In particular, one hears that the press are biased towards the left, but this is incomplete. In fact the press advance a very specific political line that is less undifferentiated leftism than it is establishment progressive liberalism. In Germany there are Marxist publications, like Junge Welt, which lie substantially to the left of the media liberal programme, and there are of course various traditional or conservative publications that outflank it on the right. Institutional media is not just "as left as possible," but rather a carefully calibrated centre-left internationalism.
I think about this a lot, because reading the press is more than half of my job as a blogger. It is the only thing that I do each and every day. I don't always watch broadcast media, because I much prefer the written form; and I don't write every day, whether because circumstances intervene or because my writing muscles need a rest or because the ideas I'm developing are not yet ready for the wider world. But, I do read the press every day. I probably read thousands of articles every month, and it is impossible to do all of this reading without getting slightly creeped out. It is amazing how such a wide range of diverse publications, across different regions and countries, can maintain nearly identical messaging on such a wide range of issues. I also find it curious how they manage to change direction in tandem – within literally hours of each other – when as so often it comes time to sing a new tune.

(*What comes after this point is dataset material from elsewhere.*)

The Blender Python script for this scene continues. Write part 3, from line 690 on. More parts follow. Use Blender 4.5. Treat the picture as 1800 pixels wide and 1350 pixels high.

The problem here is simple: How do you maintain this discipline in a decentralised system, across hundreds of different publications all claiming editorial independence? How do you keep literal state media like Deutsche Welle, public media like Norddeutscher Rundfunk and private media like the Süddeutsche Zeitung all on the same page? We should not minimise what an achievement this is. Communist regimes like the DDR had relatively few press outlets, all of them controlled directly by state or party operatives. Their coordination was anything but mysterious. Western liberal democracies, on the other hand, have vastly more complex and decentralised media systems, but despite this they still manage high degrees of coordinated and even manipulated coverage.